> [Short problem]
Line by line, repeat the data below exactly, beginning at the first line and ending at the line with "scene.view_settings.use_curve_mapping = False". Omit pictures.

-.-.-

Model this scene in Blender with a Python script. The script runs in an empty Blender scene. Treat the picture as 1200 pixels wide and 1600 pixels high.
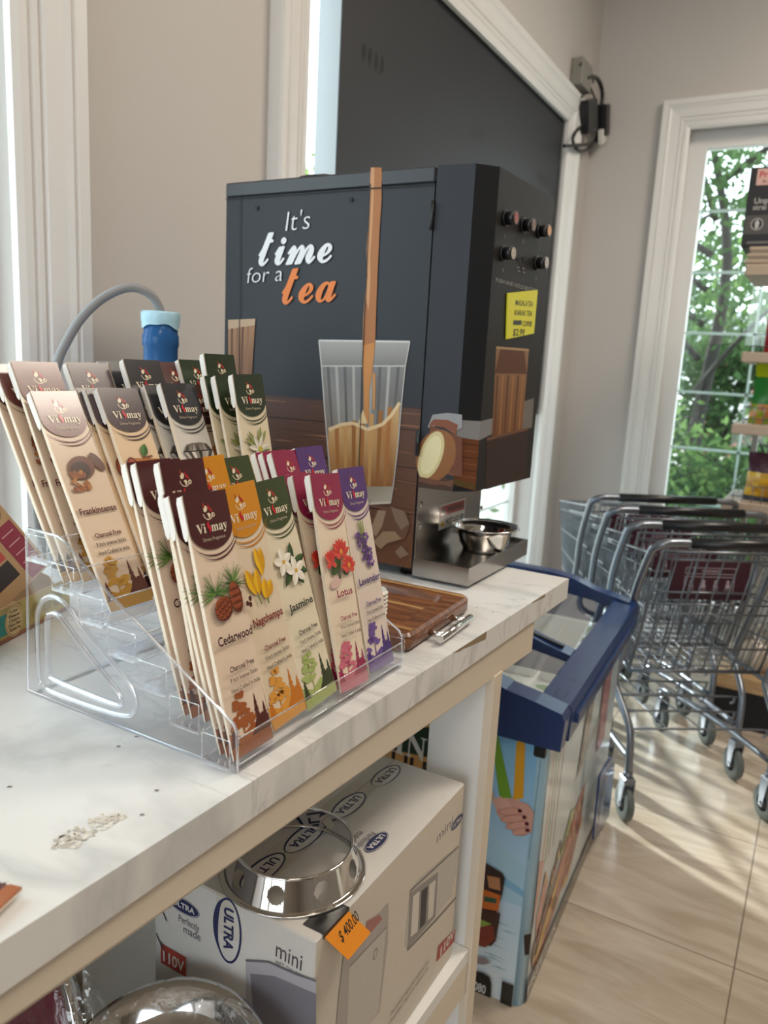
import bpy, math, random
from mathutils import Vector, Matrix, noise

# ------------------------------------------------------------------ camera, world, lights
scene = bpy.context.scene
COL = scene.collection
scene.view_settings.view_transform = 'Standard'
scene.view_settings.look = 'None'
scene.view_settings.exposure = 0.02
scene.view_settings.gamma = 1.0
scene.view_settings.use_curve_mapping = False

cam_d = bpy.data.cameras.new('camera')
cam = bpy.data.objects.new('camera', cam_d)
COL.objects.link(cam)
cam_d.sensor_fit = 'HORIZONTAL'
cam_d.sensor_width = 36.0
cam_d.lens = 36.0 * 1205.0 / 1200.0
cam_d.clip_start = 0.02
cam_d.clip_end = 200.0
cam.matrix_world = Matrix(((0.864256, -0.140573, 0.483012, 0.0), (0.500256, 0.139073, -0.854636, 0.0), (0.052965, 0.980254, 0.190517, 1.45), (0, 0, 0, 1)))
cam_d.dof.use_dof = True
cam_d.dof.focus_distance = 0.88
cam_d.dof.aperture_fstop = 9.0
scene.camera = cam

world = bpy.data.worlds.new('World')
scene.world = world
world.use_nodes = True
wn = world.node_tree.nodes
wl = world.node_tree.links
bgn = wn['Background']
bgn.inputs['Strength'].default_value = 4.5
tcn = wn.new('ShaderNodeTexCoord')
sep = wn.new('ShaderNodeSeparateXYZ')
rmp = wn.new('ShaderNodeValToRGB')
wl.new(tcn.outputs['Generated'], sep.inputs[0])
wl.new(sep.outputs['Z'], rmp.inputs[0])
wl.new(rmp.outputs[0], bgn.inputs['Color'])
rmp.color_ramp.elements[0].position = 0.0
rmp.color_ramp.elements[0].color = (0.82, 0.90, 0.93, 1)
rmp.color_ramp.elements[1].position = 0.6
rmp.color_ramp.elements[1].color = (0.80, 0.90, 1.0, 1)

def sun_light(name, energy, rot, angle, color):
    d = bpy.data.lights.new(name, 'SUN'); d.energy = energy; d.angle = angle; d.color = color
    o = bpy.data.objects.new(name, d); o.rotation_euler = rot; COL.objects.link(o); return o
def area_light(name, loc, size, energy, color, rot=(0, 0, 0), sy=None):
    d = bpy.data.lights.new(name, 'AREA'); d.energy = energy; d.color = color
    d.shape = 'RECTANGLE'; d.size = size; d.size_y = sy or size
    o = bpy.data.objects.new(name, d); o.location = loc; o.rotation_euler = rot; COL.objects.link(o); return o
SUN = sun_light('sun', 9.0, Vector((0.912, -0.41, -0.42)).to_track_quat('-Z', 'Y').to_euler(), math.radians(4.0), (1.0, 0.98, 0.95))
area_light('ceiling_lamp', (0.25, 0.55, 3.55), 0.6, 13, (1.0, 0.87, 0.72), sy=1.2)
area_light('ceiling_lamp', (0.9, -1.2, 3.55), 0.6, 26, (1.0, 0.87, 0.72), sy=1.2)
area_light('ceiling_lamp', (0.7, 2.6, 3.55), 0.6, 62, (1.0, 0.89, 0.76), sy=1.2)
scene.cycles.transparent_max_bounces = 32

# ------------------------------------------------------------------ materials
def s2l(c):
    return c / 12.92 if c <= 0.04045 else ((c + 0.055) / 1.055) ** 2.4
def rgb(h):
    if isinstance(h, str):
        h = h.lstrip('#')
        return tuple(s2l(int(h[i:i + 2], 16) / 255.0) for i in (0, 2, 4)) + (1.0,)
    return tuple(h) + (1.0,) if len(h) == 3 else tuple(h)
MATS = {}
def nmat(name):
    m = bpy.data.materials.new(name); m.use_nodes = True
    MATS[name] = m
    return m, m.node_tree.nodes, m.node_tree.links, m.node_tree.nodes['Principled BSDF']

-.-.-

> [Answer for this exercise]
Model this scene in Blender with a Python script. The script runs in an empty Blender scene. Treat the picture as 1200 pixels wide and 1600 pixels high.
import bpy, math, random
from mathutils import Vector, Matrix, noise

# ------------------------------------------------------------------ camera, world, lights
scene = bpy.context.scene
COL = scene.collection
scene.view_settings.view_transform = 'Standard'
scene.view_settings.look = 'None'
scene.view_settings.exposure = 0.02
scene.view_settings.gamma = 1.0
scene.view_settings.use_curve_mapping = False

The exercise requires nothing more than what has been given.